Ab Ovo by British artist Jessica Warboys, just happens to be the other show happening simultaneously in one of the two spaces within the walls of Bristol’s Spike Island (check out my earlier piece of Cara Tolmie’s “Pley” if you haven’t already).

Either way, Warboys deserves a mention too!

It is a show that references “the egg” or “the Ovo” as a recurrent symbol for themes of new beginnings and origins, something that as an art student in my final weeks in Bath, soon moving to Bristol is an exciting theme to think about…

Warboys’ works are often poised on the verge of being and becoming something else…readings of them are subtly shift with the context in which they are placed and the way things sit alongside each other. In the space films sit alongside structured canvas frame sculptures and vast frameless canvases sweep the floor of the galley, punctuated with a procession of shelved eggs along one wall.

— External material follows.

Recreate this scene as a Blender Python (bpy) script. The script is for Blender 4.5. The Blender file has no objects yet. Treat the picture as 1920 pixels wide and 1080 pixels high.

For me I particularly enjoyed the narrative surrounding the “sea paintings” as a body of work, made by throwing mineral pigments directly onto a canvas that was submerged in waves at the seashore and the enormous pieces of fabric are dragged along the sand. The process is a physical one and is strongly as a representation of the artists performances.

The use of such emblematic land masses such as the sea, or the egg, brings our physical prehistory into an exploration with a fresh modernist abstraction.